Gold typically has an inverse relationship with bond yields, but has been supported by strong central bank buying and demand from consumers in China in particular.

So is gold’s rally a flash in the pan, or is the precious metal just getting started? Here are five key charts to watch:

Real yields

The biggest driver of the gold price over the past year has been the market’s anticipation of when the Fed will start lowering borrowing costs. Swaps markets show a 65 per cent chance of a cut in June, compared with 58 per cent at the end of February.

Overnight in the US on Wednesday, Federal Reserve chair Jerome Powell reiterated to lawmakers that the US central bank is in no rush to cut interest rates until policymakers are convinced they have won their battle over inflation.

When the Fed eventually pivots, it will lower the opportunity costs of holding gold, which doesn’t bear interest. US real yields have been tracking down since last October, but gold’s recent jump has far outpaced what might have been expected.

Technical indicators

Gold hit a fresh record of $US2152.25 an ounce overnight Wednesday. It was trading little changed Thursday at $US2146.10 as of 10.20am in Singapore.

United Overseas Bank sees the next significant resistance price at $US2163, but for Rhona O’Connell, head of market analysis at StoneX Financial, gold is already overbought above $US2115. The weak US numbers at the end of last week triggered technical and momentum trades, plus a “bandwagon effect”, she said.

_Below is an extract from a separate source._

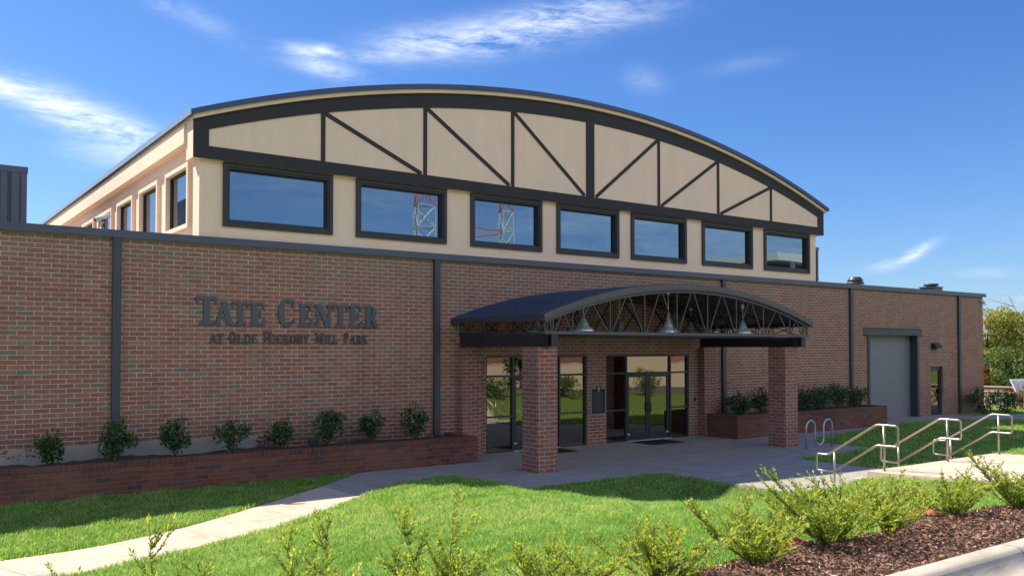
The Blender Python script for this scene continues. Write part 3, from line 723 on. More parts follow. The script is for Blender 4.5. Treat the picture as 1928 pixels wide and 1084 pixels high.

Gold futures open interest

The latest Comex data shows money managers added fresh long positions, fuelling gains in gold. That rise in open interest implies investors are getting more bullish about gold, rather than just closing out existing short positions.

Chinese buying

Swiss exports to China — usually a good proxy of Chinese demand for gold — nearly tripled in January, as consumers sought a hedge against turmoil in the country’s stock market and property sector. With the nation’s biggest state-owned lenders slashing deposit rates, putting money in the bank has become relatively less attractive compared with bullion.

In addition, China is among the central banks buying gold to reduce its dependence on the dollar. China has been among the biggest stockpilers of gold in the past year as nations from Poland to Singapore diversify their financial reserves by adding the precious metal.

ETF disconnect

In contrast to persistent central bank demand for the precious metal, gold-backed exchange-traded funds have cut their holdings for seven consecutive months.

Those ETF holdings are likely to stabilise, according to James Steel, an analyst at HSBC. That could add further momentum to bullion.